Transcribe every line from the top down to the line with "R = math.radians", both ends included, but not the pictures.

§ **DATASET CONTENT**:
******

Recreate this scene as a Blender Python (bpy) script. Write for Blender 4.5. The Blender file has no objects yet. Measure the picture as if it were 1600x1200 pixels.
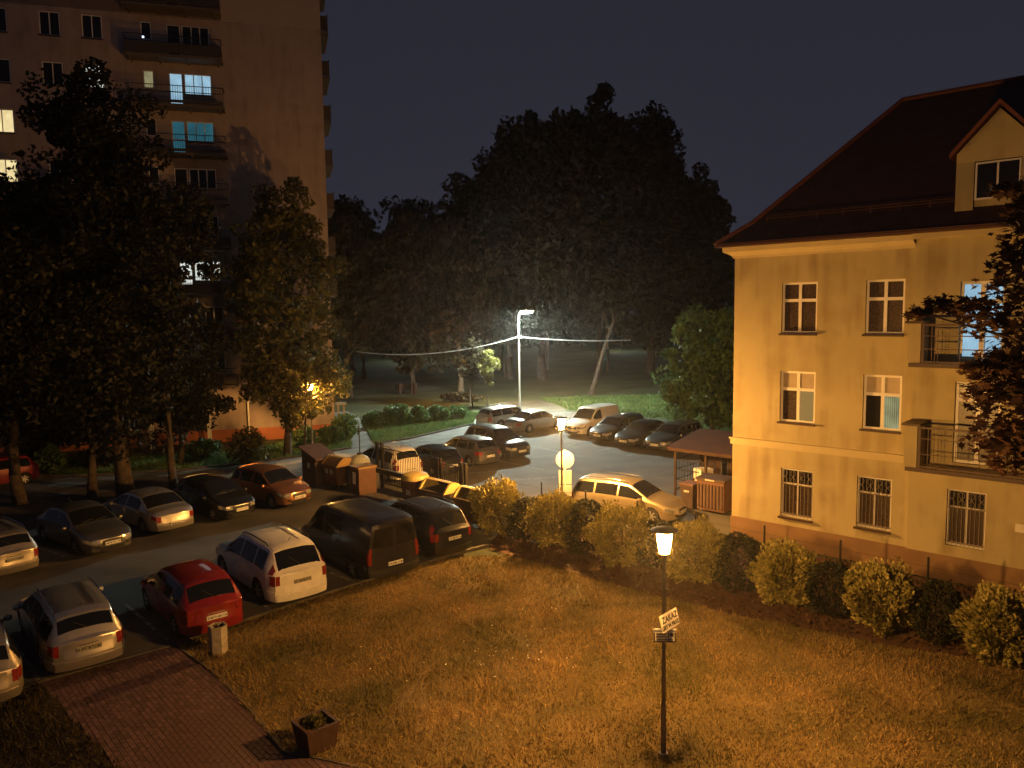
import bpy, bmesh, math, random
import numpy as np
from mathutils import Vector, Matrix

random.seed(7)
RNG = np.random.default_rng(11)
SC = bpy.context.scene
COL = SC.collection
R = math.radians

# ---------------------------------------------------------------- camera, sky, exposure
cam_d = bpy.data.cameras.new('camera')
cam = bpy.data.objects.new('camera', cam_d)
COL.objects.link(cam)
cam_d.sensor_fit = 'HORIZONTAL'
cam_d.sensor_width = 36.0
cam_d.lens = 36.0 * 1202.0 / 1600.0
cam_d.clip_start = 0.1
cam_d.clip_end = 3000
cam.matrix_world = (Matrix.Translation((0, 0, 8.3)) @ Matrix.Rotation(R(90 - 5.5), 4, 'X')
                    @ Matrix.Rotation(-0.0144, 4, 'Z'))
SC.camera = cam

world = bpy.data.worlds.new('World')
SC.world = world
world.use_nodes = True
wn = world.node_tree
wn.nodes.clear()
w_out = wn.nodes.new('ShaderNodeOutputWorld')
w_bg = wn.nodes.new('ShaderNodeBackground')
w_tc = wn.nodes.new('ShaderNodeTexCoord')
w_sep = wn.nodes.new('ShaderNodeSeparateXYZ')
w_ramp = wn.nodes.new('ShaderNodeValToRGB')
w_noise = wn.nodes.new('ShaderNodeTexNoise')
w_noise.inputs['Scale'].default_value = 2.2
w_noise.inputs['Detail'].default_value = 3
w_mix = wn.nodes.new('ShaderNodeMath'); w_mix.operation = 'MULTIPLY_ADD'
w_mix.inputs[1].default_value = 0.10
cr = w_ramp.color_ramp
cr.elements[0].position = 0.0; cr.elements[0].color = (0.0275, 0.0295, 0.0470, 1)
cr.elements[1].position = 1.0; cr.elements[1].color = (0.0175, 0.0182, 0.0275, 1)
e = cr.elements.new(0.20); e.color = (0.0240, 0.0246, 0.0370, 1)
e = cr.elements.new(0.46); e.color = (0.0205, 0.0210, 0.0315, 1)
wn.links.new(w_tc.outputs['Generated'], w_noise.inputs['Vector'])
wn.links.new(w_tc.outputs['Generated'], w_sep.inputs[0])
wn.links.new(w_noise.outputs['Fac'], w_mix.inputs[0])
wn.links.new(w_sep.outputs['Z'], w_mix.inputs[2])
wn.links.new(w_mix.outputs[0], w_ramp.inputs['Fac'])
wn.links.new(w_ramp.outputs['Color'], w_bg.inputs['Color'])
w_bg.inputs['Strength'].default_value = 1.0
wn.links.new(w_bg.outputs[0], w_out.inputs['Surface'])

SC.view_settings.view_transform = 'Standard'
SC.view_settings.look = 'None'
SC.view_settings.exposure = 0.0
SC.view_settings.gamma = 1.0
SC.view_settings.use_curve_mapping = False
SC.cycles.use_denoising = True
SC.cycles.sample_clamp_indirect = 2.5
SC.cycles.max_bounces = 6
SC.cycles.diffuse_bounces = 3
SC.cycles.glossy_bounces = 3
SC.cycles.transparent_max_bounces = 8

# lamps of the place: colour and radiance of their bowls
SODIUM = (1.0, 0.465, 0.10)
SODIUM_L = 5200.0
LED = (0.86, 1.0, 0.84)
LED_L = 34000.0


# ---------------------------------------------------------------- materials
def mat(name, col, rough=0.7, col2=None, scale=3.0, bump=0.0, bscale=None, metal=0.0, coat=0.0,
        emit=None, estr=0.0, detail=5.0, lo=0.35, hi=0.65, isl=0.0, spec=0.5, coords='Object'):
    m = bpy.data.materials.new(name)
    m.use_nodes = True
    nt = m.node_tree
    b = nt.nodes['Principled BSDF']
    b.inputs['Base Color'].default_value = (*col, 1)
    b.inputs['Roughness'].default_value = rough
    b.inputs['Metallic'].default_value = metal
    b.inputs['Coat Weight'].default_value = coat
    b.inputs['Coat Roughness'].default_value = 0.06
    b.inputs['Specular IOR Level'].default_value = spec
    if emit:
        b.inputs['Emission Color'].default_value = (*emit, 1)
        b.inputs['Emission Strength'].default_value = estr
    out = None
    tc = nt.nodes.new('ShaderNodeTexCoord')
    if col2:
        n = nt.nodes.new('ShaderNodeTexNoise')
        n.inputs['Scale'].default_value = scale
        n.inputs['Detail'].default_value = detail
        nt.links.new(tc.outputs[coords], n.inputs['Vector'])
        r = nt.nodes.new('ShaderNodeValToRGB')
        r.color_ramp.elements[0].position = lo; r.color_ramp.elements[0].color = (*col, 1)
        r.color_ramp.elements[1].position = hi; r.color_ramp.elements[1].color = (*col2, 1)
        nt.links.new(n.outputs['Fac'], r.inputs['Fac'])
        out = r.outputs['Color']
    if isl:
        g = nt.nodes.new('ShaderNodeNewGeometry')
        mr = nt.nodes.new('ShaderNodeMapRange')
        mr.inputs['To Min'].default_value = 1 - isl
        mr.inputs['To Max'].default_value = 1 + isl
        nt.links.new(g.outputs['Random Per Island'], mr.inputs['Value'])
        mx = nt.nodes.new('ShaderNodeMix'); mx.data_type = 'RGBA'; mx.blend_type = 'MULTIPLY'
        mx.inputs[0].default_value = 1.0
        if out: nt.links.new(out, mx.inputs[6])
        else: mx.inputs[6].default_value = (*col, 1)
        nt.links.new(mr.outputs[0], mx.inputs[7])
        out = mx.outputs[2]
    if out: nt.links.new(out, b.inputs['Base Color'])
    if bump:
        n = nt.nodes.new('ShaderNodeTexNoise')
        n.inputs['Scale'].default_value = bscale or scale * 4
        n.inputs['Detail'].default_value = 6
        nt.links.new(tc.outputs[coords], n.inputs['Vector'])
        bp = nt.nodes.new('ShaderNodeBump')
        bp.inputs['Strength'].default_value = bump
        bp.inputs['Distance'].default_value = 0.03
        nt.links.new(n.outputs['Fac'], bp.inputs['Height'])
        nt.links.new(bp.outputs['Normal'], b.inputs['Normal'])
    return m


def leaf_mat(name, a, b, rough=0.6, scale=0.6, trans=0.25):
    m = mat(name, a, rough, b, scale, isl=0.45, spec=0.25)
    m.node_tree.nodes['Principled BSDF'].inputs['Transmission Weight'].default_value = 0
    if trans:
        nt = m.node_tree
        pb = nt.nodes['Principled BSDF']
        src = pb.inputs['Base Color'].links[0].from_socket
        tr = nt.nodes.new('ShaderNodeBsdfTranslucent')
        nt.links.new(src, tr.inputs['Color'])
        ms = nt.nodes.new('ShaderNodeMixShader'); ms.inputs[0].default_value = trans
        o = [n for n in nt.nodes if n.type == 'OUTPUT_MATERIAL'][0]
        nt.links.new(pb.outputs[0], ms.inputs[1]); nt.links.new(tr.outputs[0], ms.inputs[2])
        nt.links.new(ms.outputs[0], o.inputs['Surface'])
    return m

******

§ **FINAL RESULT**:
Recreate this scene as a Blender Python (bpy) script. Write for Blender 4.5. The Blender file has no objects yet. Measure the picture as if it were 1600x1200 pixels.
import bpy, bmesh, math, random
import numpy as np
from mathutils import Vector, Matrix

random.seed(7)
RNG = np.random.default_rng(11)
SC = bpy.context.scene
COL = SC.collection
R = math.radians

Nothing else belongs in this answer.